Written request:
Restate word for word the lines that begin the listing and end with the line holding "R = math.radians".

Data supplied:
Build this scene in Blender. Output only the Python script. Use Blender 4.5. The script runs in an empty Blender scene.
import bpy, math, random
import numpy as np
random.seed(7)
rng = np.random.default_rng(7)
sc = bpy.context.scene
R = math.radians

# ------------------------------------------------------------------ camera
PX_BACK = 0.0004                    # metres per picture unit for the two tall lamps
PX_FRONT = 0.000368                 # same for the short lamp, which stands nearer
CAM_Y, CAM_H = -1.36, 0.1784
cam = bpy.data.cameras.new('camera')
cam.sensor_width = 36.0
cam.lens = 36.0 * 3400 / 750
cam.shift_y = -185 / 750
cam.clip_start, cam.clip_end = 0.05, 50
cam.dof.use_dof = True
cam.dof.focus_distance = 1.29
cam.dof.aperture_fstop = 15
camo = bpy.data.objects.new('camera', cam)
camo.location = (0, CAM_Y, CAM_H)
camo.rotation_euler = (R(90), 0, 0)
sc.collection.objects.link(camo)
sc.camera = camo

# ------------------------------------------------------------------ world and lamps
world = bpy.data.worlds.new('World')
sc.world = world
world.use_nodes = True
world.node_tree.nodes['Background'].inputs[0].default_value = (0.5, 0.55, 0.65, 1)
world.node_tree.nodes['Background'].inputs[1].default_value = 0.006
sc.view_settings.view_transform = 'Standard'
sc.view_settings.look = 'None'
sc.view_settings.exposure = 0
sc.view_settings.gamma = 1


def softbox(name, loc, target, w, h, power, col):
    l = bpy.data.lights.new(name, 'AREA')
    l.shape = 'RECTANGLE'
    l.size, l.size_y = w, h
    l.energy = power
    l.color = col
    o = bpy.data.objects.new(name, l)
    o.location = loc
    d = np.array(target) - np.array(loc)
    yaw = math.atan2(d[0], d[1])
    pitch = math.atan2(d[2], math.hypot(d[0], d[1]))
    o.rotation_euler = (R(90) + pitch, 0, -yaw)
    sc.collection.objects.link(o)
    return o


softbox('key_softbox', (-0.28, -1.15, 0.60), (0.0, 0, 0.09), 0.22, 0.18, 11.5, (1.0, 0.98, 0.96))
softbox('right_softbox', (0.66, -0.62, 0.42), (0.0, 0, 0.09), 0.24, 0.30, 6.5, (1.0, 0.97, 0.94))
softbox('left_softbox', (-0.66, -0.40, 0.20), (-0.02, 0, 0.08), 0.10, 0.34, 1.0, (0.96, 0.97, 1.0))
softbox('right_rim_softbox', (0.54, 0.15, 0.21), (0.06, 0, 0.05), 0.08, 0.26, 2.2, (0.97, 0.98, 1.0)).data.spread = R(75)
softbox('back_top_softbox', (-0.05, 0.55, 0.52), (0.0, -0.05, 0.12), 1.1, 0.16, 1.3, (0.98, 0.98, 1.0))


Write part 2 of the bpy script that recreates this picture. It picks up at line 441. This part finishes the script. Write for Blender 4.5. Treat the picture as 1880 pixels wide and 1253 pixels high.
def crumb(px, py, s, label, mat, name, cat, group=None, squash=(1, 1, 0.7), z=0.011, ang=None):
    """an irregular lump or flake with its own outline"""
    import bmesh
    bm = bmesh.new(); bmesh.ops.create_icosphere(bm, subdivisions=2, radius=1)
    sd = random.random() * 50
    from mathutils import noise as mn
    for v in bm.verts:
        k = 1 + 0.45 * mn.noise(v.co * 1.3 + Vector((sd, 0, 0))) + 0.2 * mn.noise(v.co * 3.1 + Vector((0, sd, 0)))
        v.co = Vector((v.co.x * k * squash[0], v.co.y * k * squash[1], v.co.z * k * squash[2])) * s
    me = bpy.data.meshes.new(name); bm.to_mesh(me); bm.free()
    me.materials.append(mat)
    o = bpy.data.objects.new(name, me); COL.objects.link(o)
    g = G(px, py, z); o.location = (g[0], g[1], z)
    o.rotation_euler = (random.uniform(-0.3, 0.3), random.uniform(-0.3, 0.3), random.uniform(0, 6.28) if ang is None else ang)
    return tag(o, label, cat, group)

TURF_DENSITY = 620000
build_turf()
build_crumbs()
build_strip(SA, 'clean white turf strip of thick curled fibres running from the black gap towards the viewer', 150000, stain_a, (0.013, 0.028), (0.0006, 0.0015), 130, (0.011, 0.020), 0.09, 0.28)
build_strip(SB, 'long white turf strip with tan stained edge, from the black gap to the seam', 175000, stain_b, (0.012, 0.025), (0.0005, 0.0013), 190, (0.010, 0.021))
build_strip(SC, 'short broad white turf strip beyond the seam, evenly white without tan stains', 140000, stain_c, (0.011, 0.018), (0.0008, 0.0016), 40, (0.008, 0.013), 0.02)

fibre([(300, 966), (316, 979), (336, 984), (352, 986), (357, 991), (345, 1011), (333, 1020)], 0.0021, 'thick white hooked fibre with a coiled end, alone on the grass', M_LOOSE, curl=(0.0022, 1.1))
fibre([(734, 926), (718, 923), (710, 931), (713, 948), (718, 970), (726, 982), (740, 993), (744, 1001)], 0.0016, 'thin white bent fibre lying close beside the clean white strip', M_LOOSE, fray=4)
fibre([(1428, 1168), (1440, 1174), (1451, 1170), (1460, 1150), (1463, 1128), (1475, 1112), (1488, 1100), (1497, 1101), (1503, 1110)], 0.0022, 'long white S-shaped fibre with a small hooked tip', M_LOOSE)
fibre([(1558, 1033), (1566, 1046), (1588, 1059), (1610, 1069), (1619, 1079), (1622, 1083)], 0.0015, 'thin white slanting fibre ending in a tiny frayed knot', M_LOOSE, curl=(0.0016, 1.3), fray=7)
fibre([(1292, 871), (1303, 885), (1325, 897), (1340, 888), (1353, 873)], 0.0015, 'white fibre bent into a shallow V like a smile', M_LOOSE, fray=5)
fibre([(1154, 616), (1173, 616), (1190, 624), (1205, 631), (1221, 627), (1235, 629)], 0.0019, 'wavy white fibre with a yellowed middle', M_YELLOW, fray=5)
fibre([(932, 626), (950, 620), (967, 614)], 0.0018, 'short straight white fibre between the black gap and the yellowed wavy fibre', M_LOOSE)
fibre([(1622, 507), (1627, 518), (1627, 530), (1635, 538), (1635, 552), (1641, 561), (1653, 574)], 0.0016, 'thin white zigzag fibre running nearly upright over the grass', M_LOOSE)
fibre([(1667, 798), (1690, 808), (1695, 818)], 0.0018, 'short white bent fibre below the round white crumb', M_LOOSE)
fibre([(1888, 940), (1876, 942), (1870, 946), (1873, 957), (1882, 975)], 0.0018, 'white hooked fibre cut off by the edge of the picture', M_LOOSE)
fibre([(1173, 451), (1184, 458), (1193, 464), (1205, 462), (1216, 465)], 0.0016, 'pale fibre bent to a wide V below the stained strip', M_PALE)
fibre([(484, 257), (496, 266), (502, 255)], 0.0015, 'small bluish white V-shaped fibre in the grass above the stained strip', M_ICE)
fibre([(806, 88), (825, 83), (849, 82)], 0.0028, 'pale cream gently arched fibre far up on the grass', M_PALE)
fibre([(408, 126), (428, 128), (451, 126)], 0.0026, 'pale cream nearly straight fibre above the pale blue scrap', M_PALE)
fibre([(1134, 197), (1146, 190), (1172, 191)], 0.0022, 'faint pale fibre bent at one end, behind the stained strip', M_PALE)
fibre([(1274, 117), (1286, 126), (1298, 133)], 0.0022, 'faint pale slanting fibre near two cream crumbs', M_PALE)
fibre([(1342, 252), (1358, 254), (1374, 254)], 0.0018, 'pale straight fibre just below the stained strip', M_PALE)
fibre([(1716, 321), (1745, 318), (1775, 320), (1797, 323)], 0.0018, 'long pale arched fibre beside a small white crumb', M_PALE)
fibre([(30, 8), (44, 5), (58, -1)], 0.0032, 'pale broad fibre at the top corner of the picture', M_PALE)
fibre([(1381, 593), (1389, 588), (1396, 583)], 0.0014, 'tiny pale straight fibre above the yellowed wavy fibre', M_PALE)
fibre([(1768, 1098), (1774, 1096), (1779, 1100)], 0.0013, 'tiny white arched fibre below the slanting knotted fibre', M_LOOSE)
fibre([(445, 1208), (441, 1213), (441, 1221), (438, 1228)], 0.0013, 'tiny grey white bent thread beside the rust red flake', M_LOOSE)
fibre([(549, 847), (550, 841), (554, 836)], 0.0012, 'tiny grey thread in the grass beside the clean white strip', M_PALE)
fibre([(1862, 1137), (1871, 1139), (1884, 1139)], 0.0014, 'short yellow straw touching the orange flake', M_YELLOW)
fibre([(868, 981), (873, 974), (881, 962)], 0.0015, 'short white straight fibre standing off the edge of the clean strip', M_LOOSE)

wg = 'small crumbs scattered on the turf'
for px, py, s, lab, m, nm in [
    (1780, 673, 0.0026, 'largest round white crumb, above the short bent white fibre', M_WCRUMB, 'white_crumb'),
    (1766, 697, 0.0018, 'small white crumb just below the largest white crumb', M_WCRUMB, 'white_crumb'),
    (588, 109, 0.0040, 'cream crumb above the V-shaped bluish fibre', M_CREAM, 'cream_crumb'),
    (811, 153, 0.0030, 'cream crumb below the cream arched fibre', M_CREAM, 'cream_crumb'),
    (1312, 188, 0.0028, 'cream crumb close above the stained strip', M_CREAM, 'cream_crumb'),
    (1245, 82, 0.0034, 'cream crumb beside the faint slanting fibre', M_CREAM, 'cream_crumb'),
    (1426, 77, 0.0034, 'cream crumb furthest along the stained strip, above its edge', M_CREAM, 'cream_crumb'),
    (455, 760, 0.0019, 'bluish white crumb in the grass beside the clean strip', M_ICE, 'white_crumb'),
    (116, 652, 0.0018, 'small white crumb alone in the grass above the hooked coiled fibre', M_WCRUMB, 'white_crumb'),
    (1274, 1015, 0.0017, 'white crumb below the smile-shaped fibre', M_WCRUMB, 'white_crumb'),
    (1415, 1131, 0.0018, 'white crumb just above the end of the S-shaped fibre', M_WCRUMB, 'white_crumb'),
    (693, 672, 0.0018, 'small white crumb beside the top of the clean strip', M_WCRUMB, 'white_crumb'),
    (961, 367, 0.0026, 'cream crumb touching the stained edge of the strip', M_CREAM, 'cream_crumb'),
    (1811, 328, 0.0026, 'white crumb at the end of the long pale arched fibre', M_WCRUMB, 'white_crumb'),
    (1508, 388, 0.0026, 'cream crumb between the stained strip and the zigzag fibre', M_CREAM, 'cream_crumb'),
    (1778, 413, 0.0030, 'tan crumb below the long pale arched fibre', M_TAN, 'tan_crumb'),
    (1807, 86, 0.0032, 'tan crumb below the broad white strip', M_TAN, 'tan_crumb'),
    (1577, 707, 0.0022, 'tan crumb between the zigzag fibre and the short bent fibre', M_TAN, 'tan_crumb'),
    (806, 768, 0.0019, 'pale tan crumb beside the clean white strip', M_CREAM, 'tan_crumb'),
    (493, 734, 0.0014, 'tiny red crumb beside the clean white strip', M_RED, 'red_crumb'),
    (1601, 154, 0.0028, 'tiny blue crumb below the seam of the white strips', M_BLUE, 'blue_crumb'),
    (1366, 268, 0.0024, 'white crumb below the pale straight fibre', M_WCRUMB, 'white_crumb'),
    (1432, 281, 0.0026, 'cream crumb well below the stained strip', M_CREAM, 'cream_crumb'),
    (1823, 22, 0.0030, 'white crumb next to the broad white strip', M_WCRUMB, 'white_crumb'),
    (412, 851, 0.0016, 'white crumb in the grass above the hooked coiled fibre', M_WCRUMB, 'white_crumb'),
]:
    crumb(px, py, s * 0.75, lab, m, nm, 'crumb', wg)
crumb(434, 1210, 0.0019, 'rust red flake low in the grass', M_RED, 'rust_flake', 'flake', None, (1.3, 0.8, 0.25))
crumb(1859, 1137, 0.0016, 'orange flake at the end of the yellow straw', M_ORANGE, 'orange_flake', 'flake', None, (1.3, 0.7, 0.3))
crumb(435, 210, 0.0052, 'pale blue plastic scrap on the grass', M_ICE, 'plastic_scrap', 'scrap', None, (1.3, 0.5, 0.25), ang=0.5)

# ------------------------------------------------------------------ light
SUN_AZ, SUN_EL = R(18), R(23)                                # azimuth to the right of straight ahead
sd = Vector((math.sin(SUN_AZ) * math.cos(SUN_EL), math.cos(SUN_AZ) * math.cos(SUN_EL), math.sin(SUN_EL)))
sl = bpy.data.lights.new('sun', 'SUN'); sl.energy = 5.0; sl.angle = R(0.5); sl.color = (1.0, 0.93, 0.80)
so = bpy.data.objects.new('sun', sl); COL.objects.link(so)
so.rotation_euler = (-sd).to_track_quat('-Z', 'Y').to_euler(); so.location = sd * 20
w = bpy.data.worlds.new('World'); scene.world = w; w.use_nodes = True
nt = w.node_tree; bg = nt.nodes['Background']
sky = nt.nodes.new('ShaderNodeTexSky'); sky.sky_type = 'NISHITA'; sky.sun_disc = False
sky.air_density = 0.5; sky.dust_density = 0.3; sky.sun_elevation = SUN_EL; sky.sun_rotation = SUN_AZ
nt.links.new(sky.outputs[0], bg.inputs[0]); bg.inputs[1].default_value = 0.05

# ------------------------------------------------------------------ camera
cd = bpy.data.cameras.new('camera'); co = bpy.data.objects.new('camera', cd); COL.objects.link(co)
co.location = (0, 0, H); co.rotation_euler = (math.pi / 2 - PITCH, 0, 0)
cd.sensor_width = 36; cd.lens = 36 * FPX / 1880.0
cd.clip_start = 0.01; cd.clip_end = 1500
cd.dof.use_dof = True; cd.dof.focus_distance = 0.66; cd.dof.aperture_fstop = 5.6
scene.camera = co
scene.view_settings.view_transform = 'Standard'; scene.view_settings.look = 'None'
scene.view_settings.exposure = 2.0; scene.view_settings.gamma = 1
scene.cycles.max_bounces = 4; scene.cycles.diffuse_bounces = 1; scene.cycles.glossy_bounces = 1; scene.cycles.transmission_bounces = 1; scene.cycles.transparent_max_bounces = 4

Completed task:
Build this scene in Blender. Output only the Python script. Use Blender 4.5. The script runs in an empty Blender scene.
import bpy, math, random
import numpy as np
random.seed(7)
rng = np.random.default_rng(7)
sc = bpy.context.scene
R = math.radians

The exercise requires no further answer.